Given data:
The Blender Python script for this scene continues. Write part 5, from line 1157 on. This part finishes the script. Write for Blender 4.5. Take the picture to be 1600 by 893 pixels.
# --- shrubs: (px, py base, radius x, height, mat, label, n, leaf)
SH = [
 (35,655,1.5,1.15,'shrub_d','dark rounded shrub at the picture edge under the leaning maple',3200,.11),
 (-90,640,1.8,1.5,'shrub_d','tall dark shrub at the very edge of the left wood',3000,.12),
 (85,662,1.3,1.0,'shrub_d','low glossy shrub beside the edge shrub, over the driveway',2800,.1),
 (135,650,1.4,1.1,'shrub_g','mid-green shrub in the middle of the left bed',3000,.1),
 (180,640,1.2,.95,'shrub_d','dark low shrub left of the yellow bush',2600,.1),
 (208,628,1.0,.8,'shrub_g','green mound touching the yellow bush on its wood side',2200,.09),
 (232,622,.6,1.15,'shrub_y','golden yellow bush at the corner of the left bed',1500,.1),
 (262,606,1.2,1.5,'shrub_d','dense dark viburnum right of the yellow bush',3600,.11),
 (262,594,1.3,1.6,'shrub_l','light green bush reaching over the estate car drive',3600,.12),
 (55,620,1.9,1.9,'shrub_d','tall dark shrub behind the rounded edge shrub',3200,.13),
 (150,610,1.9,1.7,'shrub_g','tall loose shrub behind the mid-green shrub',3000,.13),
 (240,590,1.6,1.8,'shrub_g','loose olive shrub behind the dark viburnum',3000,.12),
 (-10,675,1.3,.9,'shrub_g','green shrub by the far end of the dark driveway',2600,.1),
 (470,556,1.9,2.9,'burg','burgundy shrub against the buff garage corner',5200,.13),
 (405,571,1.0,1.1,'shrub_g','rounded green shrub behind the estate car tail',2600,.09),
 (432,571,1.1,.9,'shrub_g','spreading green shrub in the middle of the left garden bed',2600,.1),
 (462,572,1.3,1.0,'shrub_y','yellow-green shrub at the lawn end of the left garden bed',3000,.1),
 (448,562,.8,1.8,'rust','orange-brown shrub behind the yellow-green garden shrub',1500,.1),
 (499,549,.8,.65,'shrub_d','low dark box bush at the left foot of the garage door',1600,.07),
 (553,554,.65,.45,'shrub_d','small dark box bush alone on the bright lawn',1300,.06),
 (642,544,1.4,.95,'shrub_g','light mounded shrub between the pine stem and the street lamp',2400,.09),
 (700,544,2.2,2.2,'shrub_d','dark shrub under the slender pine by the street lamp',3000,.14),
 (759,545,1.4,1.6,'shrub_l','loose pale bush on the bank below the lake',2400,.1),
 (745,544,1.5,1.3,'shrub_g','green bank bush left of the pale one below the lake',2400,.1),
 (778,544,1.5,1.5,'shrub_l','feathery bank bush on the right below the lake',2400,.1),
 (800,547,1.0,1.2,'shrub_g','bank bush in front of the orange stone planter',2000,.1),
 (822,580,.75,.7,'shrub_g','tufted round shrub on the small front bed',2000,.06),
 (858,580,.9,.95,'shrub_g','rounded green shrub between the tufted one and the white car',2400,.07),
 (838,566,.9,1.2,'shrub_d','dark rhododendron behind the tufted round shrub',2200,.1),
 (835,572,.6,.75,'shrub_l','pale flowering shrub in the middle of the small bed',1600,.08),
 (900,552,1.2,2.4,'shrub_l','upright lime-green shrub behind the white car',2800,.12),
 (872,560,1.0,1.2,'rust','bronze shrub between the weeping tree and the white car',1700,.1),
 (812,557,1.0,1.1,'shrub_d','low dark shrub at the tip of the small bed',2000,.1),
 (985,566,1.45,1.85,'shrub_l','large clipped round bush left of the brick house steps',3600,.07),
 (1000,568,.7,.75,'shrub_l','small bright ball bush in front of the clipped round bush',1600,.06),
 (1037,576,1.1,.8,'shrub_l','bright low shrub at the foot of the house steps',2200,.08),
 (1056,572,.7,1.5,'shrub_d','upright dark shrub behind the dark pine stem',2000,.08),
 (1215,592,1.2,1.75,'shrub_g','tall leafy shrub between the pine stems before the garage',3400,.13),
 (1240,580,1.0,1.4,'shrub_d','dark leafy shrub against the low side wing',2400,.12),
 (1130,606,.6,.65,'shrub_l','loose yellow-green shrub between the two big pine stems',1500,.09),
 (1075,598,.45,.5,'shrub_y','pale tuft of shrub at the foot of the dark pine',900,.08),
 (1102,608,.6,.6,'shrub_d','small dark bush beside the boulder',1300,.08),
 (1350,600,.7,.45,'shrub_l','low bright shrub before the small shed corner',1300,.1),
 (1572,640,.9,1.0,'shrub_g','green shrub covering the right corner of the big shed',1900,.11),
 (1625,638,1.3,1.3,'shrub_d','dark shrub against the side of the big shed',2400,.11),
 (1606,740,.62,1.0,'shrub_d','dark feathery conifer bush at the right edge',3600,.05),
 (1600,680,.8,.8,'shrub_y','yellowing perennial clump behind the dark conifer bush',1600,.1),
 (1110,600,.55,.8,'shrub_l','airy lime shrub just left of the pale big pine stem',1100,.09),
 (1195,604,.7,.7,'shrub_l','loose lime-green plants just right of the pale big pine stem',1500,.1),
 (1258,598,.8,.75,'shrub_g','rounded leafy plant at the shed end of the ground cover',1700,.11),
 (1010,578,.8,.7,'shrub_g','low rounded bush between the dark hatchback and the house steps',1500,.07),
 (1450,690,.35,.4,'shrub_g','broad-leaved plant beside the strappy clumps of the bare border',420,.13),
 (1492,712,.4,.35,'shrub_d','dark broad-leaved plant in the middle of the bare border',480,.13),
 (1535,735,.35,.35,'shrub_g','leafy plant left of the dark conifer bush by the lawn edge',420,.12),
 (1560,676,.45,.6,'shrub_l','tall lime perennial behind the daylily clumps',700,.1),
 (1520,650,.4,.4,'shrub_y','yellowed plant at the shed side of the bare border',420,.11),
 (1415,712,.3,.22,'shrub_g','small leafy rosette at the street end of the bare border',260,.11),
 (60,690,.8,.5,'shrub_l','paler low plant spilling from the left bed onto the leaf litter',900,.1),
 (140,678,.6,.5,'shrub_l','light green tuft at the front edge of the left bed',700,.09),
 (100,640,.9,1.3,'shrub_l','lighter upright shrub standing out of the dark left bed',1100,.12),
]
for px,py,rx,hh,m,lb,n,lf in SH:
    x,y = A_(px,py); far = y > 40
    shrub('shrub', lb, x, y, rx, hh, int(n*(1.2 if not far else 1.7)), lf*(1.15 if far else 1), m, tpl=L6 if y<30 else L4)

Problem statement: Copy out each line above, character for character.

Answer in full:
The Blender Python script for this scene continues. Write part 5, from line 1157 on. This part finishes the script. Write for Blender 4.5. Take the picture to be 1600 by 893 pixels.
# --- shrubs: (px, py base, radius x, height, mat, label, n, leaf)
SH = [
 (35,655,1.5,1.15,'shrub_d','dark rounded shrub at the picture edge under the leaning maple',3200,.11),
 (-90,640,1.8,1.5,'shrub_d','tall dark shrub at the very edge of the left wood',3000,.12),
 (85,662,1.3,1.0,'shrub_d','low glossy shrub beside the edge shrub, over the driveway',2800,.1),
 (135,650,1.4,1.1,'shrub_g','mid-green shrub in the middle of the left bed',3000,.1),
 (180,640,1.2,.95,'shrub_d','dark low shrub left of the yellow bush',2600,.1),
 (208,628,1.0,.8,'shrub_g','green mound touching the yellow bush on its wood side',2200,.09),
 (232,622,.6,1.15,'shrub_y','golden yellow bush at the corner of the left bed',1500,.1),
 (262,606,1.2,1.5,'shrub_d','dense dark viburnum right of the yellow bush',3600,.11),
 (262,594,1.3,1.6,'shrub_l','light green bush reaching over the estate car drive',3600,.12),
 (55,620,1.9,1.9,'shrub_d','tall dark shrub behind the rounded edge shrub',3200,.13),
 (150,610,1.9,1.7,'shrub_g','tall loose shrub behind the mid-green shrub',3000,.13),
 (240,590,1.6,1.8,'shrub_g','loose olive shrub behind the dark viburnum',3000,.12),
 (-10,675,1.3,.9,'shrub_g','green shrub by the far end of the dark driveway',2600,.1),
 (470,556,1.9,2.9,'burg','burgundy shrub against the buff garage corner',5200,.13),
 (405,571,1.0,1.1,'shrub_g','rounded green shrub behind the estate car tail',2600,.09),
 (432,571,1.1,.9,'shrub_g','spreading green shrub in the middle of the left garden bed',2600,.1),
 (462,572,1.3,1.0,'shrub_y','yellow-green shrub at the lawn end of the left garden bed',3000,.1),
 (448,562,.8,1.8,'rust','orange-brown shrub behind the yellow-green garden shrub',1500,.1),
 (499,549,.8,.65,'shrub_d','low dark box bush at the left foot of the garage door',1600,.07),
 (553,554,.65,.45,'shrub_d','small dark box bush alone on the bright lawn',1300,.06),
 (642,544,1.4,.95,'shrub_g','light mounded shrub between the pine stem and the street lamp',2400,.09),
 (700,544,2.2,2.2,'shrub_d','dark shrub under the slender pine by the street lamp',3000,.14),
 (759,545,1.4,1.6,'shrub_l','loose pale bush on the bank below the lake',2400,.1),
 (745,544,1.5,1.3,'shrub_g','green bank bush left of the pale one below the lake',2400,.1),
 (778,544,1.5,1.5,'shrub_l','feathery bank bush on the right below the lake',2400,.1),
 (800,547,1.0,1.2,'shrub_g','bank bush in front of the orange stone planter',2000,.1),
 (822,580,.75,.7,'shrub_g','tufted round shrub on the small front bed',2000,.06),
 (858,580,.9,.95,'shrub_g','rounded green shrub between the tufted one and the white car',2400,.07),
 (838,566,.9,1.2,'shrub_d','dark rhododendron behind the tufted round shrub',2200,.1),
 (835,572,.6,.75,'shrub_l','pale flowering shrub in the middle of the small bed',1600,.08),
 (900,552,1.2,2.4,'shrub_l','upright lime-green shrub behind the white car',2800,.12),
 (872,560,1.0,1.2,'rust','bronze shrub between the weeping tree and the white car',1700,.1),
 (812,557,1.0,1.1,'shrub_d','low dark shrub at the tip of the small bed',2000,.1),
 (985,566,1.45,1.85,'shrub_l','large clipped round bush left of the brick house steps',3600,.07),
 (1000,568,.7,.75,'shrub_l','small bright ball bush in front of the clipped round bush',1600,.06),
 (1037,576,1.1,.8,'shrub_l','bright low shrub at the foot of the house steps',2200,.08),
 (1056,572,.7,1.5,'shrub_d','upright dark shrub behind the dark pine stem',2000,.08),
 (1215,592,1.2,1.75,'shrub_g','tall leafy shrub between the pine stems before the garage',3400,.13),
 (1240,580,1.0,1.4,'shrub_d','dark leafy shrub against the low side wing',2400,.12),
 (1130,606,.6,.65,'shrub_l','loose yellow-green shrub between the two big pine stems',1500,.09),
 (1075,598,.45,.5,'shrub_y','pale tuft of shrub at the foot of the dark pine',900,.08),
 (1102,608,.6,.6,'shrub_d','small dark bush beside the boulder',1300,.08),
 (1350,600,.7,.45,'shrub_l','low bright shrub before the small shed corner',1300,.1),
 (1572,640,.9,1.0,'shrub_g','green shrub covering the right corner of the big shed',1900,.11),
 (1625,638,1.3,1.3,'shrub_d','dark shrub against the side of the big shed',2400,.11),
 (1606,740,.62,1.0,'shrub_d','dark feathery conifer bush at the right edge',3600,.05),
 (1600,680,.8,.8,'shrub_y','yellowing perennial clump behind the dark conifer bush',1600,.1),
 (1110,600,.55,.8,'shrub_l','airy lime shrub just left of the pale big pine stem',1100,.09),
 (1195,604,.7,.7,'shrub_l','loose lime-green plants just right of the pale big pine stem',1500,.1),
 (1258,598,.8,.75,'shrub_g','rounded leafy plant at the shed end of the ground cover',1700,.11),
 (1010,578,.8,.7,'shrub_g','low rounded bush between the dark hatchback and the house steps',1500,.07),
 (1450,690,.35,.4,'shrub_g','broad-leaved plant beside the strappy clumps of the bare border',420,.13),
 (1492,712,.4,.35,'shrub_d','dark broad-leaved plant in the middle of the bare border',480,.13),
 (1535,735,.35,.35,'shrub_g','leafy plant left of the dark conifer bush by the lawn edge',420,.12),
 (1560,676,.45,.6,'shrub_l','tall lime perennial behind the daylily clumps',700,.1),
 (1520,650,.4,.4,'shrub_y','yellowed plant at the shed side of the bare border',420,.11),
 (1415,712,.3,.22,'shrub_g','small leafy rosette at the street end of the bare border',260,.11),
 (60,690,.8,.5,'shrub_l','paler low plant spilling from the left bed onto the leaf litter',900,.1),
 (140,678,.6,.5,'shrub_l','light green tuft at the front edge of the left bed',700,.09),
 (100,640,.9,1.3,'shrub_l','lighter upright shrub standing out of the dark left bed',1100,.12),
]
for px,py,rx,hh,m,lb,n,lf in SH:
    x,y = A_(px,py); far = y > 40
    shrub('shrub', lb, x, y, rx, hh, int(n*(1.2 if not far else 1.7)), lf*(1.15 if far else 1), m, tpl=L6 if y<30 else L4)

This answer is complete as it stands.